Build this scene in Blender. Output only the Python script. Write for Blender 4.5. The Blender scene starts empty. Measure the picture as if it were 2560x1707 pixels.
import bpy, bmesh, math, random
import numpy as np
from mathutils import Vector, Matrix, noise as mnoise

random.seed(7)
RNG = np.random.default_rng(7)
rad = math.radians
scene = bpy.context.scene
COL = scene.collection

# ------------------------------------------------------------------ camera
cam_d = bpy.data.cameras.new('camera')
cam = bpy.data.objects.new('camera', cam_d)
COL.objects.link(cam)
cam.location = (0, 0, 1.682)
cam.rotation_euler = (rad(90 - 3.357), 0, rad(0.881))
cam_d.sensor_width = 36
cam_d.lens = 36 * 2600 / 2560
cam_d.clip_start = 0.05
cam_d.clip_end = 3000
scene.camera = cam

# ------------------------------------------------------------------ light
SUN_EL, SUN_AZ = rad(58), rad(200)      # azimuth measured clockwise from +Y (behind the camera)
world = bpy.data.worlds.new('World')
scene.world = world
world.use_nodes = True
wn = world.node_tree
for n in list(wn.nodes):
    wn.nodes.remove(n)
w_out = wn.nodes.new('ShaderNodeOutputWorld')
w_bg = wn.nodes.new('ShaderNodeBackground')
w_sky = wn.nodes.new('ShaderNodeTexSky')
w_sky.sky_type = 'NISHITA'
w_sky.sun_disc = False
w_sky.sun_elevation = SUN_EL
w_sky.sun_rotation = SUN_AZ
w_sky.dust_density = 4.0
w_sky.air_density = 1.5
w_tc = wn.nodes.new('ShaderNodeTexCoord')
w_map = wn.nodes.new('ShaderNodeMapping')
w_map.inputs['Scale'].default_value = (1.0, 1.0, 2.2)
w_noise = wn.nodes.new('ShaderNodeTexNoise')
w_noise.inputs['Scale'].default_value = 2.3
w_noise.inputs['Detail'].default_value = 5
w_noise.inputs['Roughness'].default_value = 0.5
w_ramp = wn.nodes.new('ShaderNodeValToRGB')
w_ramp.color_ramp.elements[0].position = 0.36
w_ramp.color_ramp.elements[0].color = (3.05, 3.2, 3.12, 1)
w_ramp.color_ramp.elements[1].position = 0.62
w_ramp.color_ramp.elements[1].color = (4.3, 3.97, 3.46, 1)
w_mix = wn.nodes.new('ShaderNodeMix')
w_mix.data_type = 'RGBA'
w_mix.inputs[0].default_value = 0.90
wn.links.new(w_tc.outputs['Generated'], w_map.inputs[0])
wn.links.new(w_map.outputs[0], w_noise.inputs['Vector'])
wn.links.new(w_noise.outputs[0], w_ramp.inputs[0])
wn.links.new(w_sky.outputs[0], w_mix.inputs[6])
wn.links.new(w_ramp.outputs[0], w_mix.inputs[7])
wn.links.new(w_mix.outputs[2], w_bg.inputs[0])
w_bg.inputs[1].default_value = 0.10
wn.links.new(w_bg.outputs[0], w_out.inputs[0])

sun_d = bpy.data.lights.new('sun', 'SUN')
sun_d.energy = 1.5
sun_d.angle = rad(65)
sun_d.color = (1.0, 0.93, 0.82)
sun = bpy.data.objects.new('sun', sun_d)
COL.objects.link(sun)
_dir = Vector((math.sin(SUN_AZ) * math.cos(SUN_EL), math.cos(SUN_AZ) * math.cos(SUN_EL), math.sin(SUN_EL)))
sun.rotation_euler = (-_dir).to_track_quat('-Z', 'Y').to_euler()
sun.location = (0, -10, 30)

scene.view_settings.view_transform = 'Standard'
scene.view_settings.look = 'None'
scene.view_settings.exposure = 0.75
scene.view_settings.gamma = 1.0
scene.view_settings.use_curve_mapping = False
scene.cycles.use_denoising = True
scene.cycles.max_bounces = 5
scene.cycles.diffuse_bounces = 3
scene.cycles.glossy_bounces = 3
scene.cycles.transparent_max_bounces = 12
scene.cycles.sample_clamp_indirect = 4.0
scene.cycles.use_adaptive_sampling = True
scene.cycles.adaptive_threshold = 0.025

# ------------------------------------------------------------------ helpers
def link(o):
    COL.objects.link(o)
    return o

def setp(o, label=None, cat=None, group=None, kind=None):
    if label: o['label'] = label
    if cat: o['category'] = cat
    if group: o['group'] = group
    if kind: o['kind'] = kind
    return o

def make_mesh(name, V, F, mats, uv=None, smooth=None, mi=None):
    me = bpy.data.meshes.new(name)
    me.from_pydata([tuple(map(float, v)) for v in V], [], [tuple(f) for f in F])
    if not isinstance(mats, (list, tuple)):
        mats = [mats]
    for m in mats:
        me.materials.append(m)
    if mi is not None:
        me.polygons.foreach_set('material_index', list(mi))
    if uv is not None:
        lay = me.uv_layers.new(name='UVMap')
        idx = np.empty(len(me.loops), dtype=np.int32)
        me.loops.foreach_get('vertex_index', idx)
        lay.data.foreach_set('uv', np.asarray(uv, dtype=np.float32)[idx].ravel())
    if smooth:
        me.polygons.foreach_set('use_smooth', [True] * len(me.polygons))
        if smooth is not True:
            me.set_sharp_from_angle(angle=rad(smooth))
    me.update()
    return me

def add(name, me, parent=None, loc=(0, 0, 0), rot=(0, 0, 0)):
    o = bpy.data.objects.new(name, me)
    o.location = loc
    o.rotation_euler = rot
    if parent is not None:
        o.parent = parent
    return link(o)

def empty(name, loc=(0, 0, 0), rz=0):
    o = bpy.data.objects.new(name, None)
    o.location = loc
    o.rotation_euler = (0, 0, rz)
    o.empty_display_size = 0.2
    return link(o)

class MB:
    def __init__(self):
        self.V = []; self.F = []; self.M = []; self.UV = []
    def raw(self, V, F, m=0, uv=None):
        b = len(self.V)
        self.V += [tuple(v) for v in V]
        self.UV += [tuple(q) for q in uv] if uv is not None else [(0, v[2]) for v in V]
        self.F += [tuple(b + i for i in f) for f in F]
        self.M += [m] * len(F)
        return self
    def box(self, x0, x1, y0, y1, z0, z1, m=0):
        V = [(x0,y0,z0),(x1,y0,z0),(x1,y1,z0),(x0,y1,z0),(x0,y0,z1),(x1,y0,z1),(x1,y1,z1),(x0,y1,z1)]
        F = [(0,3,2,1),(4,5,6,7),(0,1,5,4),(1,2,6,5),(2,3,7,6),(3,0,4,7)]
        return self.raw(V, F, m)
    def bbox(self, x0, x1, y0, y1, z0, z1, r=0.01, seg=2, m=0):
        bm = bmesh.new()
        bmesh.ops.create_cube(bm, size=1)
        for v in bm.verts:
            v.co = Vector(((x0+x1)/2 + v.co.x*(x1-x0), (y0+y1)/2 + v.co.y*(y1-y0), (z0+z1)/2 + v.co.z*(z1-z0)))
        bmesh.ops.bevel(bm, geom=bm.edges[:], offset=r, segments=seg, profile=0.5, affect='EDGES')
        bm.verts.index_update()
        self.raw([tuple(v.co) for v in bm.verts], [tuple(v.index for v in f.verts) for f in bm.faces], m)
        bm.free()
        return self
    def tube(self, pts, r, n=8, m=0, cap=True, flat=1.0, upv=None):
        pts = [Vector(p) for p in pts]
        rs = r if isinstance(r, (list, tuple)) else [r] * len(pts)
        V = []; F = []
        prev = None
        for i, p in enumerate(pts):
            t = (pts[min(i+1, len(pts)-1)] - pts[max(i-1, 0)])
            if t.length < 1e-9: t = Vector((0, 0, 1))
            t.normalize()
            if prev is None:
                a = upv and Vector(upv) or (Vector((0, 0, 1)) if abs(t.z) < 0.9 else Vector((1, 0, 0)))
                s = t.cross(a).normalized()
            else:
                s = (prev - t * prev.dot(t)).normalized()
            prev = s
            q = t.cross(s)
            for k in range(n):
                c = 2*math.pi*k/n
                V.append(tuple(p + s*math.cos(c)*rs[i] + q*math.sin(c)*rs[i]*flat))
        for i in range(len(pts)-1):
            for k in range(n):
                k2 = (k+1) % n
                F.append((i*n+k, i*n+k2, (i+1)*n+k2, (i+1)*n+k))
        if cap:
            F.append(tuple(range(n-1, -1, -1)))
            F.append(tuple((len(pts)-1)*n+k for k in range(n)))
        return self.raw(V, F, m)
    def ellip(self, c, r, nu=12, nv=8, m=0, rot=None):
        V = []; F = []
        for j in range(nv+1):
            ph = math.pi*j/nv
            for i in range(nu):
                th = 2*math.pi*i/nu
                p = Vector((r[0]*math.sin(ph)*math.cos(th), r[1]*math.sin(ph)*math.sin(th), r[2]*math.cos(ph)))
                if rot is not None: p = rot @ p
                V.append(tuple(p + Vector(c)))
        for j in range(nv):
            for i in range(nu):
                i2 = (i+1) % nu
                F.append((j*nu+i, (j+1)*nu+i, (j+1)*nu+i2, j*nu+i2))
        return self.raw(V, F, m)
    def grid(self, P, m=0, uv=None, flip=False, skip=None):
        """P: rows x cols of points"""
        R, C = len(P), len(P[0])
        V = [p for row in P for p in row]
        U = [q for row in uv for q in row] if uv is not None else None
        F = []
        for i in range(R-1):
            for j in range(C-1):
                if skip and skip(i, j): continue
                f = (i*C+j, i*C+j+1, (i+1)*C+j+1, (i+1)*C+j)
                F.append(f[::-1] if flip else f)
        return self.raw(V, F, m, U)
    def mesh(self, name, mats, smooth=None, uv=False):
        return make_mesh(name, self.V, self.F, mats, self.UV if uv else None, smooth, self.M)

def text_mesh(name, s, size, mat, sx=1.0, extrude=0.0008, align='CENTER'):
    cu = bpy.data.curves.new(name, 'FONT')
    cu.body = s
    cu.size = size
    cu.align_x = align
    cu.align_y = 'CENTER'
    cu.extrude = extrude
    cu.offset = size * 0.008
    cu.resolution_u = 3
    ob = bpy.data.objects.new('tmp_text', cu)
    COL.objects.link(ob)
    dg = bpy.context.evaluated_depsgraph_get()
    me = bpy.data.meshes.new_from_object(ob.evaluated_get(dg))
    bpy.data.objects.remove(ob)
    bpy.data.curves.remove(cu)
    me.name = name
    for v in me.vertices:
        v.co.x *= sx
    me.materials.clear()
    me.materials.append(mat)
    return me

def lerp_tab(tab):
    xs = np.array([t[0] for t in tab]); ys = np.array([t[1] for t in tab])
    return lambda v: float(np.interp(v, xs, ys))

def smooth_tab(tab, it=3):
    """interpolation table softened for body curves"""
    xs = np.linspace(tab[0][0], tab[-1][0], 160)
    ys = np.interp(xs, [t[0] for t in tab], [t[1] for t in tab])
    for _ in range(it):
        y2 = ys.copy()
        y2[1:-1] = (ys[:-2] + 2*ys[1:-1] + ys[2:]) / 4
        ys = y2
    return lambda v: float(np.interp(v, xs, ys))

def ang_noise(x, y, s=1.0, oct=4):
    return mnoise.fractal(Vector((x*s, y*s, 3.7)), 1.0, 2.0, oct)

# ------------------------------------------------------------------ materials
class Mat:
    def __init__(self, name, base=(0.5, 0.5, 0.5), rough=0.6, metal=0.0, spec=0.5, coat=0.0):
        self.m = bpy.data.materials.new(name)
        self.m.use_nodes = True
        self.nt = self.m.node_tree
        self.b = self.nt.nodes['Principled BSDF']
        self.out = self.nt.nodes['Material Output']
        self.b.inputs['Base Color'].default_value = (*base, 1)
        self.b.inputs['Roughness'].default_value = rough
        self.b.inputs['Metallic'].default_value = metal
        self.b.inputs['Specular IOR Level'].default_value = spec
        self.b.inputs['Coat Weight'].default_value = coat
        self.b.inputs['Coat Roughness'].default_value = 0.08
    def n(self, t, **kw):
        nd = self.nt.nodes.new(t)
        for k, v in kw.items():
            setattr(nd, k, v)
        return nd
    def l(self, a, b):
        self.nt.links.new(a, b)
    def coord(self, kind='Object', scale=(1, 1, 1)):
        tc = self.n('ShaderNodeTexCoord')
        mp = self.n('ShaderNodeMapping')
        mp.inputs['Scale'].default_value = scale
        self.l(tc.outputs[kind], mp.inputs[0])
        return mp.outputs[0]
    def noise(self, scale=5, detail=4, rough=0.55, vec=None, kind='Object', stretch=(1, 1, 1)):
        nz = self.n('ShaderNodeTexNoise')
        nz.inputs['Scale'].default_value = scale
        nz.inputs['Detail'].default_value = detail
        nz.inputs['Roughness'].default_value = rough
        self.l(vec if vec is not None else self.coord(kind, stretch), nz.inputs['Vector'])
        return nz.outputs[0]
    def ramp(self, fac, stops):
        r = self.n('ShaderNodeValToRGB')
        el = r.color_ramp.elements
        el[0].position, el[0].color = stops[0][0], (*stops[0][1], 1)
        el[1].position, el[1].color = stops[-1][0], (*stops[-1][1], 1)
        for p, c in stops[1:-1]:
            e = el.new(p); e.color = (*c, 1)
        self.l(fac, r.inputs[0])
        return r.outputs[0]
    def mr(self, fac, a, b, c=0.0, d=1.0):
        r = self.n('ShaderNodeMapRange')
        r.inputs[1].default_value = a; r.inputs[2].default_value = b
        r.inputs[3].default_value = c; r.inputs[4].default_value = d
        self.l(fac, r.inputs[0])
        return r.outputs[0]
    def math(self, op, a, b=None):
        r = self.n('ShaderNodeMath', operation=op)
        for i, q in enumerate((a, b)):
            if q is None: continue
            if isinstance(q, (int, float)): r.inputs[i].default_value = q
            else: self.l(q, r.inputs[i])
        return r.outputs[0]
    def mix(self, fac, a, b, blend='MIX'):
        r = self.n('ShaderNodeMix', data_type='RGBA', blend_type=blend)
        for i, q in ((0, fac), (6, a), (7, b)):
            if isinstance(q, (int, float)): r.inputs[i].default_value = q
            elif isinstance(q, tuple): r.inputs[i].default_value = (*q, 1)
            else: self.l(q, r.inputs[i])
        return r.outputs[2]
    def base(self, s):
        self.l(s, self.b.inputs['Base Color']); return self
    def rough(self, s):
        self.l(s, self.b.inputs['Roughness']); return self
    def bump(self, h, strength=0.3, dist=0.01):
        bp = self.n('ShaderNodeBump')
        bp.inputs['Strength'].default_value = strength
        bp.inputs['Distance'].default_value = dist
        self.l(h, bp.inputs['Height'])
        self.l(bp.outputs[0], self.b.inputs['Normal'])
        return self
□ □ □
◆ INSTRUCTIONS TO FOLLOW ◆
Quote exactly the stretch of lines above that starts at the first one and ends at the line with "from mathutils import", and nothing beyond it.

◆ RESULT BELOW ◆
Build this scene in Blender. Output only the Python script. Write for Blender 4.5. The Blender scene starts empty. Measure the picture as if it were 2560x1707 pixels.
import bpy, bmesh, math, random
import numpy as np
from mathutils import Vector, Matrix, noise as mnoise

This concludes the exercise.